**SUPPLIED INFORMATION**
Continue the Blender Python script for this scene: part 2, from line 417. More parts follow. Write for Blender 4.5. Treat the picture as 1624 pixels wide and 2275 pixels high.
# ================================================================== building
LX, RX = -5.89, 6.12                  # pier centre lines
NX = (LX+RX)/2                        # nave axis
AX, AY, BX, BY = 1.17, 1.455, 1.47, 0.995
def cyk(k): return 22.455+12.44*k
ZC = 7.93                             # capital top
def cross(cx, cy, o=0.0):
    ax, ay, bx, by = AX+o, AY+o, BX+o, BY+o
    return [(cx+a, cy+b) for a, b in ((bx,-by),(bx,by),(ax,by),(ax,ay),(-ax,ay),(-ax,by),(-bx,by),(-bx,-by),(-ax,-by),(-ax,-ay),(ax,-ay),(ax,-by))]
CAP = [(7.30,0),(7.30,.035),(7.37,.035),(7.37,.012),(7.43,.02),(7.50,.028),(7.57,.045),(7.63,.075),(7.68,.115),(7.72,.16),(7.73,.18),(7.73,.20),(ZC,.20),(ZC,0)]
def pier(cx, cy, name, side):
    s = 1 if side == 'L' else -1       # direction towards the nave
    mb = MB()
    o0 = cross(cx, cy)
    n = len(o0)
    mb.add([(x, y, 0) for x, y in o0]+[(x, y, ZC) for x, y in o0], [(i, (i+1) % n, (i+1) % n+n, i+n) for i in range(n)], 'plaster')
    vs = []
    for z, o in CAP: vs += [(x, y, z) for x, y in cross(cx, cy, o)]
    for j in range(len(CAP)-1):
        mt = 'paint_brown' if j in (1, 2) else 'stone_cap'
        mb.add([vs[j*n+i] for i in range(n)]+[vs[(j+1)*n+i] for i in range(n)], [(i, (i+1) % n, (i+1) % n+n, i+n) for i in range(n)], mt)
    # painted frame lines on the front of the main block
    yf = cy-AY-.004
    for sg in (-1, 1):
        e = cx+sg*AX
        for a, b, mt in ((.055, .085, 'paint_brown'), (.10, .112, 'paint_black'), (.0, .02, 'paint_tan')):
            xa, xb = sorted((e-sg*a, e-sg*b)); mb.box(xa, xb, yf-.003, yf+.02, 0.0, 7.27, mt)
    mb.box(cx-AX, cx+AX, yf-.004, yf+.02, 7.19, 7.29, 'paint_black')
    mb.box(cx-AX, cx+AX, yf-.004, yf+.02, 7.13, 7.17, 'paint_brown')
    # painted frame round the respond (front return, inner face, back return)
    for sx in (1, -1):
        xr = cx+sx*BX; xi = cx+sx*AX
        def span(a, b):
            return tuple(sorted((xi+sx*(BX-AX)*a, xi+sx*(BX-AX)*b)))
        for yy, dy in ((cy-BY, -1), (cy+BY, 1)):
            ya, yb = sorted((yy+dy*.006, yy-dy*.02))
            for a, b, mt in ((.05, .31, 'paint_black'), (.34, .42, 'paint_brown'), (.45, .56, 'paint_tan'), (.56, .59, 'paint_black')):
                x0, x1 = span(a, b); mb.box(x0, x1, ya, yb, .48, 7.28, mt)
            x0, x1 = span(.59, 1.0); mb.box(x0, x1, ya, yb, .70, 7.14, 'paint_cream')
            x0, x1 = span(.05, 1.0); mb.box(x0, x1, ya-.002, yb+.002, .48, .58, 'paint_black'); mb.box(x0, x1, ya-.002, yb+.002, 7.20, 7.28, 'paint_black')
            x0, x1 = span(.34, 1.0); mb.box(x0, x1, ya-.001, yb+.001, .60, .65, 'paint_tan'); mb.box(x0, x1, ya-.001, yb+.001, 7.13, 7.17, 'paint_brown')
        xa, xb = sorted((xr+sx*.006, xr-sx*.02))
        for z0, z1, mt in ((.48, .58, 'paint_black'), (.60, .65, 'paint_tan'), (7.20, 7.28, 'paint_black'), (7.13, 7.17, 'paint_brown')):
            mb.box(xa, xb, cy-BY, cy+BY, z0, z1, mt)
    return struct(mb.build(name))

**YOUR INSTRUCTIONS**
Repeat the material above exactly.

**FINAL RESULT**
Continue the Blender Python script for this scene: part 2, from line 417. More parts follow. Write for Blender 4.5. Treat the picture as 1624 pixels wide and 2275 pixels high.
# ================================================================== building
LX, RX = -5.89, 6.12                  # pier centre lines
NX = (LX+RX)/2                        # nave axis
AX, AY, BX, BY = 1.17, 1.455, 1.47, 0.995
def cyk(k): return 22.455+12.44*k
ZC = 7.93                             # capital top
def cross(cx, cy, o=0.0):
    ax, ay, bx, by = AX+o, AY+o, BX+o, BY+o
    return [(cx+a, cy+b) for a, b in ((bx,-by),(bx,by),(ax,by),(ax,ay),(-ax,ay),(-ax,by),(-bx,by),(-bx,-by),(-ax,-by),(-ax,-ay),(ax,-ay),(ax,-by))]
CAP = [(7.30,0),(7.30,.035),(7.37,.035),(7.37,.012),(7.43,.02),(7.50,.028),(7.57,.045),(7.63,.075),(7.68,.115),(7.72,.16),(7.73,.18),(7.73,.20),(ZC,.20),(ZC,0)]
def pier(cx, cy, name, side):
    s = 1 if side == 'L' else -1       # direction towards the nave
    mb = MB()
    o0 = cross(cx, cy)
    n = len(o0)
    mb.add([(x, y, 0) for x, y in o0]+[(x, y, ZC) for x, y in o0], [(i, (i+1) % n, (i+1) % n+n, i+n) for i in range(n)], 'plaster')
    vs = []
    for z, o in CAP: vs += [(x, y, z) for x, y in cross(cx, cy, o)]
    for j in range(len(CAP)-1):
        mt = 'paint_brown' if j in (1, 2) else 'stone_cap'
        mb.add([vs[j*n+i] for i in range(n)]+[vs[(j+1)*n+i] for i in range(n)], [(i, (i+1) % n, (i+1) % n+n, i+n) for i in range(n)], mt)
    # painted frame lines on the front of the main block
    yf = cy-AY-.004
    for sg in (-1, 1):
        e = cx+sg*AX
        for a, b, mt in ((.055, .085, 'paint_brown'), (.10, .112, 'paint_black'), (.0, .02, 'paint_tan')):
            xa, xb = sorted((e-sg*a, e-sg*b)); mb.box(xa, xb, yf-.003, yf+.02, 0.0, 7.27, mt)
    mb.box(cx-AX, cx+AX, yf-.004, yf+.02, 7.19, 7.29, 'paint_black')
    mb.box(cx-AX, cx+AX, yf-.004, yf+.02, 7.13, 7.17, 'paint_brown')
    # painted frame round the respond (front return, inner face, back return)
    for sx in (1, -1):
        xr = cx+sx*BX; xi = cx+sx*AX
        def span(a, b):
            return tuple(sorted((xi+sx*(BX-AX)*a, xi+sx*(BX-AX)*b)))
        for yy, dy in ((cy-BY, -1), (cy+BY, 1)):
            ya, yb = sorted((yy+dy*.006, yy-dy*.02))
            for a, b, mt in ((.05, .31, 'paint_black'), (.34, .42, 'paint_brown'), (.45, .56, 'paint_tan'), (.56, .59, 'paint_black')):
                x0, x1 = span(a, b); mb.box(x0, x1, ya, yb, .48, 7.28, mt)
            x0, x1 = span(.59, 1.0); mb.box(x0, x1, ya, yb, .70, 7.14, 'paint_cream')
            x0, x1 = span(.05, 1.0); mb.box(x0, x1, ya-.002, yb+.002, .48, .58, 'paint_black'); mb.box(x0, x1, ya-.002, yb+.002, 7.20, 7.28, 'paint_black')
            x0, x1 = span(.34, 1.0); mb.box(x0, x1, ya-.001, yb+.001, .60, .65, 'paint_tan'); mb.box(x0, x1, ya-.001, yb+.001, 7.13, 7.17, 'paint_brown')
        xa, xb = sorted((xr+sx*.006, xr-sx*.02))
        for z0, z1, mt in ((.48, .58, 'paint_black'), (.60, .65, 'paint_tan'), (7.20, 7.28, 'paint_black'), (7.13, 7.17, 'paint_brown')):
            mb.box(xa, xb, cy-BY, cy+BY, z0, z1, mt)
    return struct(mb.build(name))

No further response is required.